Arrangements of Beethoven’s string quartets for string orchestra turn up from time to time, and the arguments for and against are nothing new. Beethoven’s bold and sometimes even awkwardly eccentric writing in the Streichquartette in F-dur op.135 is robbed of much of its intensity when transcribed for multiple strings. What it gains in scale and range with the increased numbers and the addition of the double-bass it loses in searching intimacy, and even the skilled strings of the Streicherakademie cannot hide this aspect of the music in this form. The beatific writing of the slow “sweet song of calm and peace” movement does sound gorgeous in this setting however, and if it’s Beethoven without the grim grit you prefer, then this recording will help out a great deal. The final impact of the “must it be?” theme has plenty of kick in this recording, and the playing has plenty of dynamism and contrast. My own feeling is however that of the wild and wayward Beethoven being brought safely to the middle of the road in a sweet little rococo vase. The piece becomes just a bit too pretty for my liking – which is just my personal taste; I bow to your own should you respond more positively. I don’t actively dislike this recording or the crack playing on this fine recording, it’s just that the work is transformed into an almost entirely different piece to my ears.                 
 
I’ve looked at Hartmann’s Concerto funèbre elsewhere on these pages, and find myself immediately preferring the Carus recording to Svetlin Roussev and Arie van Beek’s on the Polymnie label, in the first place simply because the recording sounds so much more natural.
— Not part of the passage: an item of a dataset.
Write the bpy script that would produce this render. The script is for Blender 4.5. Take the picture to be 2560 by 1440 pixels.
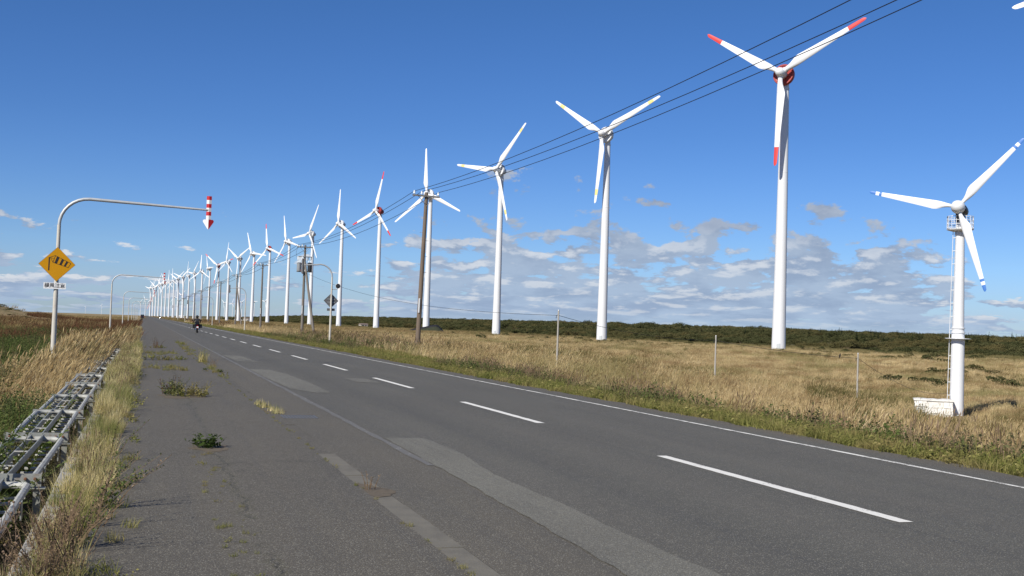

That phasey, rather artificial sound has come back to haunt me, and despite some very fine and sensitive playing from Vichy I am glad to have Ulrike-Anima Mathé’s as a replacement. Her violin finds more drama in the music, with some passages howling in the wind like the ghost of Heathcliff. Placing such passion alongside the lonely beauty of the more lyrical moments make for hair-raising musicianship, and what feels like a genuine sympathy and sense of collaboration between the musicians and the spirit and intention of the composer.
 
The piece was originally entitled Musik der Trauer, but received its present title when the music was revised by the composer in 1959. In 1939, with the Third Reich set upon a course of war and destruction, Hartmann became an ‘internal’ refugee, and his heartfelt expression in this and other pieces from this time was as an artistic declaration, a counteraction to the nightmare power of Fascism in Germany. His anger is expressed in the opening quote of ‘Ye Who are God’s Warriors’, a Hussite chorale which points toward the Nazi betrayal of Czechoslovakia.
 
There are a number of very good recordings of this piece available elsewhere, of which that of Isabelle Faust and Christoph Poppen on ECM is top of the heap at the moment. If you need convincing of the value of this Carus recording however, try listening to the final Choral without having a lump in your throat, every time. For me, this is what having such recordings is all about. True, you might prefer not to be saddled with Beethoven’s Op.135 arranged for string orchestra, or have to put up with a rather short playing time, but otherwise this is a marvellous performance of timeless music whose value is beyond price.